Monsignor Matrone nel cuore degli Ercolanesi    di Mimmo Iacomino

Se Alessandro Manzoni fosse stato nostro contemporaneo e conterraneo, invece di scrivere all'inizio del capitolo VIII de "I Promessi Sposi" : "Carneade! Chi era costui?", forse avrebbe scritto: "Monsignor Matrone! Chi non l'ha conosciuto? ".

Credo che soltanto le generazioni più giovani, dalla fine degli anni Ottanta o inizi Novanta, non hanno avuto la fortuna di conoscere questo personaggio, che non è stato solo un' istituzione per la Basilica di S. Maria a Pugliano, ma per tutta Resina-Ercolano.

Ricordo che negli anni Sessanta veniva definito come l'uomo più colto di Resina, tant'era lineare la sua "ars oratoria", la profonda conoscenza biblico-teologica, l'amore per la cultura classica, la piena consapevolezza di essere del mondo, nel mondo, ma anche di Dio, perché partecipava con coscienza umana e cristiana all'evoluzione storico-sociale, scientifica e culturale, sapendo spostare il baricentro degli interessi e della logica in un ambito di ampia ed intelligente riflessione, pienamente convinto della costante presenza di Dio nell'esperienza difficile ma esaltante di ogni persona. Gesù e Maria erano il binomio che aveva eretto a fondamento della sua vita sacerdotale e al quale, fino alla fine, si è sempre ispirato.

Legato alla tradizione più nobile di Resina-Ercolano, ne sapeva cogliere gli aspetti più belli ed emozionanti, le forme linguistiche dialettali estremamente corrette nella pronuncia, nella scrittura e nella recitazione. Queste virtù le praticava con un'anima sacerdotale di grande fervore e di costante zelo. Era saputo entrare nell' anima di ogni resinese-ercolanese in punta di piedi, conquistando, con la simpatia e con l'amore, i cuori di tutti. Era di tutti, apparteneva a tutti, partecipava delle cose di tutti, perché voleva svisceratamente bene a tutti.

La gioia che manifestava nel vederti era una gioia di altro mondo e per questo era benvoluto e bene accettato; mai che avesse dato segno di noia o di antipatia nei confronti di chi incontrava o con chi dialogava: sempre attento, mai distratto. E così è ricordato dai fedeli, dalla gente comune, anche da chi ebbe con Lui soltanto momenti di occasionale dialogo.

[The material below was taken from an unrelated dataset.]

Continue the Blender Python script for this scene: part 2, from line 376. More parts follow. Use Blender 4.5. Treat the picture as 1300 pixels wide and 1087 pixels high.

La sera del tre febbraio scorso, nella Parrocchia di S. Maria della Consolazione, alias S. Agostino, si è celebrata la memoria del terzo anno dal suo transito alla Casa del Padre, cui ha fatto seguito l'inaugurazione di una lapide commemorativa.

Durante la celebrazione eucaristica, alla fine dell'omelia di don Ciro Boiano, i fedeli, che assiepavano ogni ordine di posti, hanno espresso con un lunghissimo, sentito e fragoroso applauso la riconoscenza e l'amore che li ha legati a questo sacerdote, degno Figlio di Resina-Ercolano.

Era visibile sul volto di tutti l'emozione e al tempo stesso la convinzione che quel momento celebrativo non fosse una semplice cerimonia commemorativa, ma un atto dovuto e forse troppo atteso nel tempo, anche se sono trascorsi pochi anni.

Una cosa, però, ho notato sul volto di tutti: una compostezza interiore, che celebrava sì una persona cara che ci ha preceduto nel segno della fede, ma soprattutto un convinto atteggiamento che deriva dalla teologia escatologica, che ci fa affermare che la memoria di una persona cara è un fatto culturale che resta soltanto nell' ambito dell' esperienza umana, perché quella persona, e soprattutto Monsignor Matrone, è vivo in Cristo, perché, dopo l'intera vita il cui scopo è stato solo quello di annunciare la Buona Novella, si è configurato a Lui.

Questa è stata la grande testimonianza da me avvertita: un popolo che continua a sentirlo ancora vivo e presente, con il vigore e la passione della sua catechesi ricchissima di aneddoti, con la carica umoristica che lo distingueva, come quando raccontava le sue argute barzellette, con gli occhi sempre rivolti al Cielo nella contemplazione di Gesù e Maria.

E così vogliamo ricordarlo Monsignor Matrone, con quella ansia contemplativa che ci ha trasmesso e che ci fa prefigurare che alla fine dei tempi saremo tutti con Lui in Cristo, nella Casa del Padre, là dove il giorno è senza fine e la luce è sempre accecante, perché è la luce del Risorto.